Elle a été rejointe par la sénatrice LR, Jacqueline Eustache-Brinio. « Mme la ministre, m’a agressée dès que je suis rentrée dans cet hémicycle. Je n’ai pas compris pourquoi […] Nous avons le droit d’exprimer des opinions différentes du gouvernement […] le camp du bien n’est pas celui que l’on imagine ».
« A nos yeux, l’amendement sur le port de signes religieux n’a rien à faire dans ce texte »
A gauche, la sénatrice communiste a regretté « le manque d’ambition » du texte. « Ça aurait dû être un objet de mobilisation commune au Sénat pour donner au sport toute la place qui lui revient dans la société. Certains d’entre vous, ont préféré en faire un objet d’une polémique nourri de la simple proximité d’une élection présidentielle […] le code du sport prévoit déjà des infractions à la laïcité, la charte olympique aussi ».
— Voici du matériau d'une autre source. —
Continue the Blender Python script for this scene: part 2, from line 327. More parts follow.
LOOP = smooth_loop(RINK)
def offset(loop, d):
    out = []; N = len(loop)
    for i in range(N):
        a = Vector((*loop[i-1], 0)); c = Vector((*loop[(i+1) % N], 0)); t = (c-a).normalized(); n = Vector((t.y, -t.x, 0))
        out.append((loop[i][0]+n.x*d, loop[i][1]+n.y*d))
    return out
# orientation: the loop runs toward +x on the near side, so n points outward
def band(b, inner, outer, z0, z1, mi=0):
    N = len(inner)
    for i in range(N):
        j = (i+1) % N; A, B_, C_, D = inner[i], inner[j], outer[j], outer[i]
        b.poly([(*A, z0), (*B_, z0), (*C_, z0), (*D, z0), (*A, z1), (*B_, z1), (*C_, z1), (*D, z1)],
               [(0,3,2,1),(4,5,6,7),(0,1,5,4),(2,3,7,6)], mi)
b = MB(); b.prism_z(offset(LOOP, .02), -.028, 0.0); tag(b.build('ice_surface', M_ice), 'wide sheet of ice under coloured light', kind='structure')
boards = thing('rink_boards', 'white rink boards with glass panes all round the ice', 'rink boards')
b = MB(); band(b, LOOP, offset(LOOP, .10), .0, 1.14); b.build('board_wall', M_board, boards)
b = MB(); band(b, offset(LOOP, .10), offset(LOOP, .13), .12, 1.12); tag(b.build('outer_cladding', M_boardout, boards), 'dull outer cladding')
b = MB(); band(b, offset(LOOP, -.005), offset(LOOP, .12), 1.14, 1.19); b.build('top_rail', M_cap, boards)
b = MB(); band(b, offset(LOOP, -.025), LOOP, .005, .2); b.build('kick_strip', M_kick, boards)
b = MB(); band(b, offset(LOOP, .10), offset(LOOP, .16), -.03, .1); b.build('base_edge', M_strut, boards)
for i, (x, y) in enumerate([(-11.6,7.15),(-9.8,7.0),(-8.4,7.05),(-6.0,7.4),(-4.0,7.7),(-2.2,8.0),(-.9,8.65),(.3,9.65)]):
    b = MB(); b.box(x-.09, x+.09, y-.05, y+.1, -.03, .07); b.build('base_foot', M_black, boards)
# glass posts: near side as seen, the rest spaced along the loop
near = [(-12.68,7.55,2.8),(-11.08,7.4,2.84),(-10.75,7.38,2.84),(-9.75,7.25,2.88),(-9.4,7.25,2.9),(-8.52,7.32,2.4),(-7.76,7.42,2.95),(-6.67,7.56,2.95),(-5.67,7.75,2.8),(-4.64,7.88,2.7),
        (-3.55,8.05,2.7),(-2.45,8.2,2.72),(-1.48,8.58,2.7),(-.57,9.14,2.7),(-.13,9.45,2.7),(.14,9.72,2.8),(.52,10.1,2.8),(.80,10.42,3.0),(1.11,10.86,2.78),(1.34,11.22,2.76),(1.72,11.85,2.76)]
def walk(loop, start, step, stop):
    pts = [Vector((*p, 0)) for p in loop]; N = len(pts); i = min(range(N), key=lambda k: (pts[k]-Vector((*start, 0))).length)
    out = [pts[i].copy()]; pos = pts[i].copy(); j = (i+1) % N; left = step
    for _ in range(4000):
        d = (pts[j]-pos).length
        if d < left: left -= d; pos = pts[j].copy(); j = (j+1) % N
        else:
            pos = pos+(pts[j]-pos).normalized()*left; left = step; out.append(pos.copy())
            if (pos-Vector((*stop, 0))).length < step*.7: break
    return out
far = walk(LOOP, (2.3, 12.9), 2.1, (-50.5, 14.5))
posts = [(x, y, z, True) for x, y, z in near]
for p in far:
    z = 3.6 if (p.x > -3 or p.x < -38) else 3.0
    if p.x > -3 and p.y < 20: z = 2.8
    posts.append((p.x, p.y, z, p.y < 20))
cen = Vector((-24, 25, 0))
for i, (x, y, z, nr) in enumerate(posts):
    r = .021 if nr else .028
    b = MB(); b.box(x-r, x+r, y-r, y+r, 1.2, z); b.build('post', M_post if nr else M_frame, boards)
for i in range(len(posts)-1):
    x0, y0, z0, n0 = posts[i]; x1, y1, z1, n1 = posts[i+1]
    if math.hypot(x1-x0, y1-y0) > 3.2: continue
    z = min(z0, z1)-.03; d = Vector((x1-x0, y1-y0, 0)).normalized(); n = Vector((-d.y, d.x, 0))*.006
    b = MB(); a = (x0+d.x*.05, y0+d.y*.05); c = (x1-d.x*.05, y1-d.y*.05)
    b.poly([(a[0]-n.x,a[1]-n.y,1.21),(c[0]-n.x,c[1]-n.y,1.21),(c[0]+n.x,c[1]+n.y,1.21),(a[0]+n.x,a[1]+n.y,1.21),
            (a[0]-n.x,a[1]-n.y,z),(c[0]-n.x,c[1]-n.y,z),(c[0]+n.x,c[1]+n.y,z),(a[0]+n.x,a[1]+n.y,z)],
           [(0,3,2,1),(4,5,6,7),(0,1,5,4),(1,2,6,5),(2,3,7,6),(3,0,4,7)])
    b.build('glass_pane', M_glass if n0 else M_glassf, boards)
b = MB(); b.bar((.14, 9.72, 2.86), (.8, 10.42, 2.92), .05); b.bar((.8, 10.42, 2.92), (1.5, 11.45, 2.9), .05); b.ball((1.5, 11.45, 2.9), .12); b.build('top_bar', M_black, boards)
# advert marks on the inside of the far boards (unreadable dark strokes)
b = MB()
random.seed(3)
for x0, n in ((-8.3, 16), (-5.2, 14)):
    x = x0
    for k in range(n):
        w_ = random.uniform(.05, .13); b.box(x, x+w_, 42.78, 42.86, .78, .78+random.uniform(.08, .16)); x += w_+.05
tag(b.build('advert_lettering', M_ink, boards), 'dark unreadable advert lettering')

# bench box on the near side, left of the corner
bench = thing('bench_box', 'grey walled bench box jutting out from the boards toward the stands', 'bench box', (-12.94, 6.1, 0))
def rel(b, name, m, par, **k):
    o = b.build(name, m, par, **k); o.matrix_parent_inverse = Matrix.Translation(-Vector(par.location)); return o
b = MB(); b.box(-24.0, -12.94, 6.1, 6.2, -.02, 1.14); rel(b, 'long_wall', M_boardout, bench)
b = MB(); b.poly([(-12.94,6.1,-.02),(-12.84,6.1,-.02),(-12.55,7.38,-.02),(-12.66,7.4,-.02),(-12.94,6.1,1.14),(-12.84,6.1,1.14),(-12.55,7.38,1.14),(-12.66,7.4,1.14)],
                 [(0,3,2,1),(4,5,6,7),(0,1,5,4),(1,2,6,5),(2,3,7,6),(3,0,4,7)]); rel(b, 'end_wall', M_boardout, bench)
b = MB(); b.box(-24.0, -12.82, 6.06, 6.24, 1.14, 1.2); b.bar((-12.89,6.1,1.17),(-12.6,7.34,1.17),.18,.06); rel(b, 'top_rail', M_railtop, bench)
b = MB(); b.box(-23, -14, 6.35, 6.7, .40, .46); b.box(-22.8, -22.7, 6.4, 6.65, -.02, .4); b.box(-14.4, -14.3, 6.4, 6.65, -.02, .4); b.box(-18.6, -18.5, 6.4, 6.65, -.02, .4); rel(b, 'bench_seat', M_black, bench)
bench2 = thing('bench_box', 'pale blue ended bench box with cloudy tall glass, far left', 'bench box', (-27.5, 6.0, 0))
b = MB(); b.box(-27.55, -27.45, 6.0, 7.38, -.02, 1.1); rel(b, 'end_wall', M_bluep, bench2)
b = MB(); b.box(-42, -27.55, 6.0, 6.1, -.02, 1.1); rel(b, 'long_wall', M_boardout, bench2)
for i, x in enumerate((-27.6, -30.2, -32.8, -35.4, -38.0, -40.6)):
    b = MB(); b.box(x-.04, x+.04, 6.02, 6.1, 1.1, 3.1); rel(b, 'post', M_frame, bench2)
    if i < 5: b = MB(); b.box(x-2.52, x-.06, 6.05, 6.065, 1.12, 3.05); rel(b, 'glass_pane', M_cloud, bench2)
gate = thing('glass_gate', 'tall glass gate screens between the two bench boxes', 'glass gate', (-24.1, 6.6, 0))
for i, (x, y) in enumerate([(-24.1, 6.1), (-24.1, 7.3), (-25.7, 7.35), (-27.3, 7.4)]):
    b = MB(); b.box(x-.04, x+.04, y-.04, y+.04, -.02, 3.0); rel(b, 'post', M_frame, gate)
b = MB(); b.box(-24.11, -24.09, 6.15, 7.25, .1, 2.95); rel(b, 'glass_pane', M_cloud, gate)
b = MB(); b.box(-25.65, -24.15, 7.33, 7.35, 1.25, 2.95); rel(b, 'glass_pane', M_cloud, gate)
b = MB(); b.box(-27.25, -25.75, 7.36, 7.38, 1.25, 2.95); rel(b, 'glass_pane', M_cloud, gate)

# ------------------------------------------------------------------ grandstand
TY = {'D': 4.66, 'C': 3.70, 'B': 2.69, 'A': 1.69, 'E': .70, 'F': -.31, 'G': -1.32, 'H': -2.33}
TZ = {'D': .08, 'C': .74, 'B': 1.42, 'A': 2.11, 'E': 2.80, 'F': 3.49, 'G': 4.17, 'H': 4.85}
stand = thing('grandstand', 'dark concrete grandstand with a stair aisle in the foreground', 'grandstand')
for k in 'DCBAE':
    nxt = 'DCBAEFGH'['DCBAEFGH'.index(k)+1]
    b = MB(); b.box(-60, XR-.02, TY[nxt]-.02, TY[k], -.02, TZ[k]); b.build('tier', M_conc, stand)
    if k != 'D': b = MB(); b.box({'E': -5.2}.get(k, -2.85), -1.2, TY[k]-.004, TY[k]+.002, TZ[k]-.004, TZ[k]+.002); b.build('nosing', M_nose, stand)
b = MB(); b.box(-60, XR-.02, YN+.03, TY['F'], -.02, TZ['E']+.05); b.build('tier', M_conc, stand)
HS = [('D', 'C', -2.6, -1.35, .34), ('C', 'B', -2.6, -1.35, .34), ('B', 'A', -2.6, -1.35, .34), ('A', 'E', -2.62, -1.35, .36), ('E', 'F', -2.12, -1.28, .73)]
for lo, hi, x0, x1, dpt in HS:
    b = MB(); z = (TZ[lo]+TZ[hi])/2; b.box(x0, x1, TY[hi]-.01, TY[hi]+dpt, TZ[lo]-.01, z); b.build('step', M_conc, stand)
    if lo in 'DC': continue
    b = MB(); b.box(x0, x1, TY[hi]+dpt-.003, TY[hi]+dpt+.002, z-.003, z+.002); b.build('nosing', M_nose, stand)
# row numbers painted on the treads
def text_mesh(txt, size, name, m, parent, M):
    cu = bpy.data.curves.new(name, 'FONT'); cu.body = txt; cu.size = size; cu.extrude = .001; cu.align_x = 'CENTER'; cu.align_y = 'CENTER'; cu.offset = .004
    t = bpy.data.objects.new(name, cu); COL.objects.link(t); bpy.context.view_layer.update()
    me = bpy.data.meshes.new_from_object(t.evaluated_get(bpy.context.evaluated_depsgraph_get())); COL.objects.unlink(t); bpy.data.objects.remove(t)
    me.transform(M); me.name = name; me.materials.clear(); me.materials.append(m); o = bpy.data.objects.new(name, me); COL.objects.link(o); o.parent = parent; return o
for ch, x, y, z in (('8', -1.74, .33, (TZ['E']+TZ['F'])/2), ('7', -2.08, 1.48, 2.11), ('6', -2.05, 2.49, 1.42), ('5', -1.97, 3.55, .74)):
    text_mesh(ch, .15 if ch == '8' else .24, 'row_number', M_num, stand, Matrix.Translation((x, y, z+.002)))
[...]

« A nos yeux, l’amendement sur le port de signes religieux n’a rien à faire dans ce texte […] qu’on le veuille ou non c’est un texte à visée globale sur la problématique sportive […] et ramener ce sujet hyper complexe à un seul sujet, c’est une approche pour le moins réductrice et partisane […] le contexte l’emporte sur le texte », a regretté, Jean-Jacques Lozach (PS) qui a appelé « à faire confiance à la vision intégratrice du sport ».
Le sénateur écologiste, Thomas Dossus a estimé que l’amendement de la droite sénatoriale « ne ciblait pas les joueurs qui affichent leur croyance ou qui se signent avant un match […] ce sont bien les sportives voilées que vous ciblez […] la lutte contre l’intégrisme a bon dos. Pensez-vous que les talibans soient de fervents supporters du football féminin ? »
Michel Savin s’est quant à lui défendu de jouer sur le contexte électoral. Ce débat, nous l’avons eu, il y a quelques mois, lors de la loi sur les respects des principes de la République (séparatisme), nous avions déjà déposé un amendement sur la laïcité dans le sport ».